• [Given instruction]: Gather all lines containing the string "with" and copy them out.

[start Data]

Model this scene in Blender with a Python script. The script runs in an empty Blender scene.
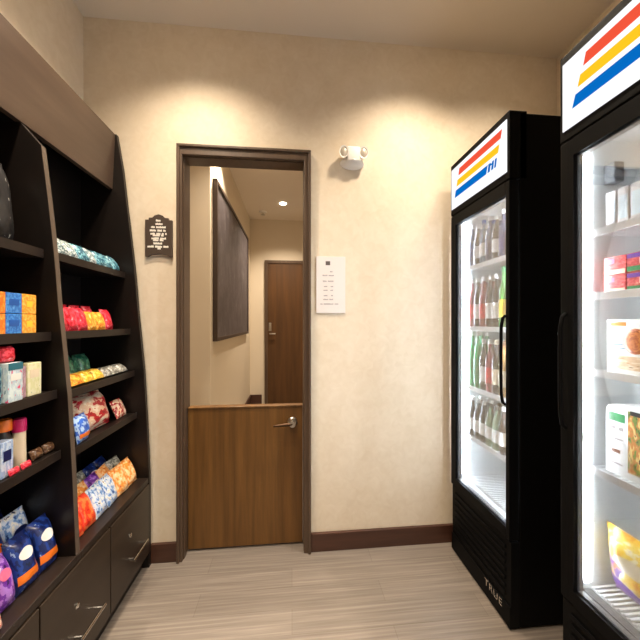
import bpy, bmesh, math, random
from mathutils import Vector, Matrix
random.seed(7)
S = bpy.context.scene
C = S.collection
PI = math.pi

# ------------------------------------------------------------------ materials
def new_mat(name):
    m = bpy.data.materials.new(name); m.use_nodes = True
    nt = m.node_tree
    for n in list(nt.nodes): nt.nodes.remove(n)
    out = nt.nodes.new('ShaderNodeOutputMaterial')
    b = nt.nodes.new('ShaderNodeBsdfPrincipled')
    nt.links.new(b.outputs[0], out.inputs[0])
    return m, nt, b, out
def lin(c):
    f = lambda v: v/12.92 if v <= .04045 else ((v+.055)/1.055)**2.4
    return tuple(f(v/255) for v in c) + (1,)
def ramp_node(nt, cols, mode='LINEAR', pos=None):
    r = nt.nodes.new('ShaderNodeValToRGB'); cr = r.color_ramp; cr.interpolation = mode
    n = len(cols)
    while len(cr.elements) < n: cr.elements.new(.5)
    for i, c in enumerate(cols):
        cr.elements[i].position = pos[i] if pos else (i/(n-1) if mode == 'LINEAR' else i/n)
        cr.elements[i].color = c
    return r
def plain(name, col, rough=.5, metal=0, coat=0, spec=.5, var=.06, scale=30):
    """paint-like surface with a slight procedural mottling"""
    m, nt, b, out = new_mat(name)
    tc = nt.nodes.new('ShaderNodeTexCoord'); no = nt.nodes.new('ShaderNodeTexNoise')
    no.inputs['Scale'].default_value = scale
    nt.links.new(tc.outputs['Object'], no.inputs['Vector'])
    c = lin(col)
    r = ramp_node(nt, [tuple(v*(1-var) for v in c[:3])+(1,), tuple(min(1, v*(1+var)) for v in c[:3])+(1,)])
    nt.links.new(no.outputs['Fac'], r.inputs[0]); nt.links.new(r.outputs[0], b.inputs['Base Color'])
    b.inputs['Roughness'].default_value = rough; b.inputs['Metallic'].default_value = metal
    b.inputs['Coat Weight'].default_value = coat; b.inputs['Specular IOR Level'].default_value = spec
    return m
def grain(name, c1, c2, scale, rough=.4, spec=.5, bump=0, detail=6, coords='Object', dist=0.0):
    m, nt, b, out = new_mat(name)
    tc = nt.nodes.new('ShaderNodeTexCoord'); mp = nt.nodes.new('ShaderNodeMapping'); no = nt.nodes.new('ShaderNodeTexNoise')
    mp.inputs['Scale'].default_value = scale
    no.inputs['Scale'].default_value = 1; no.inputs['Detail'].default_value = detail; no.inputs['Roughness'].default_value = .6
    no.inputs['Distortion'].default_value = dist
    nt.links.new(tc.outputs[coords], mp.inputs[0]); nt.links.new(mp.outputs[0], no.inputs['Vector'])
    r = ramp_node(nt, [lin(c1), lin(c2)], pos=[.3, .7])
    nt.links.new(no.outputs['Fac'], r.inputs[0]); nt.links.new(r.outputs[0], b.inputs['Base Color'])
    b.inputs['Roughness'].default_value = rough; b.inputs['Specular IOR Level'].default_value = spec
    if bump:
        bp = nt.nodes.new('ShaderNodeBump'); bp.inputs['Strength'].default_value = bump; bp.inputs['Distance'].default_value = .002
        nt.links.new(no.outputs['Fac'], bp.inputs['Height']); nt.links.new(bp.outputs[0], b.inputs['Normal'])
    return m
def emit(name, col, strength):
    m, nt, b, out = new_mat(name); nt.nodes.remove(b)
    e = nt.nodes.new('ShaderNodeEmission'); e.inputs[0].default_value = lin(col); e.inputs[1].default_value = strength
    nt.links.new(e.outputs[0], out.inputs[0]); return m
def printed(name, cols, scale=5, rough=.28, seed=0.0, stretch=(1, 1, 1), coat=.3):
    """printed wrapper: patches of several inks"""
    m, nt, b, out = new_mat(name)
    tc = nt.nodes.new('ShaderNodeTexCoord'); mp = nt.nodes.new('ShaderNodeMapping'); no = nt.nodes.new('ShaderNodeTexNoise')
    no.noise_dimensions = '4D'
    oi = nt.nodes.new('ShaderNodeObjectInfo'); ma = nt.nodes.new('ShaderNodeMath'); ma.operation = 'MULTIPLY_ADD'
    ma.inputs[1].default_value = 20; ma.inputs[2].default_value = seed
    nt.links.new(oi.outputs['Random'], ma.inputs[0]); nt.links.new(ma.outputs[0], no.inputs['W'])
    mp.inputs['Scale'].default_value = stretch
    no.inputs['Scale'].default_value = scale; no.inputs['Detail'].default_value = 3.5
    nt.links.new(tc.outputs['Generated'], mp.inputs[0]); nt.links.new(mp.outputs[0], no.inputs['Vector'])
    n = len(cols)
    pos = [0] + [.36 + .30*i/max(1, n-2) for i in range(n-1)]
    r = ramp_node(nt, [lin(c) for c in cols], 'CONSTANT', pos)
    nt.links.new(no.outputs['Fac'], r.inputs[0]); nt.links.new(r.outputs[0], b.inputs['Base Color'])
    b.inputs['Roughness'].default_value = rough; b.inputs['Coat Weight'].default_value = coat
    b.inputs['Coat Roughness'].default_value = .15
    return m

# wallpaper: cream with a tone-on-tone mottled weave
def wallpaper():
    m, nt, b, out = new_mat('cream_wallpaper')
    tc = nt.nodes.new('ShaderNodeTexCoord')
    n1 = nt.nodes.new('ShaderNodeTexNoise'); n1.inputs['Scale'].default_value = 22; n1.inputs['Detail'].default_value = 5; n1.inputs['Distortion'].default_value = 1.2
    n2 = nt.nodes.new('ShaderNodeTexNoise'); n2.inputs['Scale'].default_value = 7; n2.inputs['Detail'].default_value = 2
    mx = nt.nodes.new('ShaderNodeMath'); mx.operation = 'MULTIPLY_ADD'; mx.inputs[1].default_value = .6
    m2 = nt.nodes.new('ShaderNodeMath'); m2.operation = 'MULTIPLY'; m2.inputs[1].default_value = .4
    for n in (n1, n2): nt.links.new(tc.outputs['Object'], n.inputs['Vector'])
    nt.links.new(n2.outputs['Fac'], m2.inputs[0]); nt.links.new(n1.outputs['Fac'], mx.inputs[0]); nt.links.new(m2.outputs[0], mx.inputs[2])
    r = ramp_node(nt, [lin((216, 200, 176)), lin((225, 211, 190))], pos=[.34, .66])
    nt.links.new(mx.outputs[0], r.inputs[0]); nt.links.new(r.outputs[0], b.inputs['Base Color'])
    b.inputs['Roughness'].default_value = .62; b.inputs['Specular IOR Level'].default_value = .3
    bp = nt.nodes.new('ShaderNodeBump'); bp.inputs['Strength'].default_value = .15; bp.inputs['Distance'].default_value = .002
    nt.links.new(n1.outputs['Fac'], bp.inputs['Height']); nt.links.new(bp.outputs[0], b.inputs['Normal'])
    return m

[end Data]

• [Problem solution]:
Model this scene in Blender with a Python script. The script runs in an empty Blender scene.
    """paint-like surface with a slight procedural mottling"""
# wallpaper: cream with a tone-on-tone mottled weave